О Владимире Высоцком, которому 25 января исполнилось бы 70, с конца 80-х написано и сказано больше, чем о любом другом русском литераторе. Он абсолютный лидер в жанре воспоминаний, где «друзья Володи» составляют отдельный отряд мемуаристов. При всем этом не вполне понятно, каково место Высоцкого в словесности: высокая поэзия или масскульт?
В своем жанре Высоцкий мог всё. Виртуозность складывания слов – захватывающая. Рифмы хочется читать отдельно: «рос в цепи – россыпи»; «Вологде – вона где»; «Бог хранит – ВОХРами»; «тяжело шаги – лошади»; «как встарь, ищи – товарищи»; «не дай Бог – Бодайбо».
Важно, что такого у Высоцкого очень много. Россыпи. Еще при жизни его афоризмы по-грибоедовски разошлись. «Настоящих буйных мало – вот и нету вожаков». «Я был душой дурного общества». «Лучше гор могут быть только горы». «Я самый непьющий из всех мужиков». «Лечь бы на дно, как подводная лодка». «Если я чего решил, то выпью обязательно».
Фольклорное восприятие такого явления неизбежно. Тем более что долго он был только голосом. Слишком рано появившаяся кинокартина «Вертикаль» образ автора любимых песен не оформила. Его экранные явления были эпизодами. На телевидение Высоцкого не пускали почти до конца жизни.
Ключевое событие произошло в декабре 79-го – телесериал «Место встречи изменить нельзя». В те пять вечеров показа милицейские отчеты зафиксировали нулевую преступность. Грабить и убивать было некому и некого: страна сидела у телевизора. Высоцкий сыграл капитана Жеглова, и голос обрел лицо. Это случилось за полгода до смерти: Высоцкий умер Жегловым.
Лицо на экране произносило обыкновенные слова, но завораживающий голос превратил их в фольклор. По законам существования искусства, его словесные попадания у всех на слуху, промахи забыты. Между тем, пристрелка шла массированная. За короткий продуктивный период – два десятка лет – Высоцкий написал более шестисот песен (для сравнения, Окуджава за сорок лет – менее ста пятидесяти).
Шестьсот песен, попытки прозы, постоянная работа в театре, съемки в кино, множество концертов с разъездами по стране, а потом и путешествия по Европе и Америке – вся эта активность ставит дополнительный, но важный вопрос: не преувеличен ли акцент на пьянстве Высоцкого, тоже делающем его героем русской легенды?

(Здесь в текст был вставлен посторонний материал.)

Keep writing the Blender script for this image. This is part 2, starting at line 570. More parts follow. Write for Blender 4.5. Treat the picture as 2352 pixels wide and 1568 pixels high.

Разумеется, свидетельств множество, и ясно, что человек, написавший «Проводник в предвестье пьянки извертелся на пупе», кое-что понимал в этом деле. Но так же понятно, что мемуаристу лестно вспоминать, как он пил с «Володей», тем более – как не давал пить, и еще более – как спасал. Но никогда и никто спьяну не воспроизведет достоверно-уморительного языка, как в «Диалоге у телевизора», не составит точных словосочетаний, как «Бабы по найму рыдали сквозь зубы» или «Бараки, длинные, как сроки», не создаст метафору «И кровь в висках так ломится-стучится, / – Как мусора, когда приходят брать», не нарисует кроваво-алым по белоснежному картину «Охоты на волков», не заставит вибрировать букву «у» в строке «Стервятник спустился и сузил круги». Все это требует трезвого кропотливого труда.
Фольклорность Высоцкого мешает внятно и окончательно определить его место как выдающегося явления культуры, большого русского поэта. Он проявлялся многообразно: музыкально, вокально, киношно, театрально. Но самое главное, потому что самое долговременное – литературно. Он единственный из поющих поэтов, которого можно читать глазами. То есть, просто – поэт.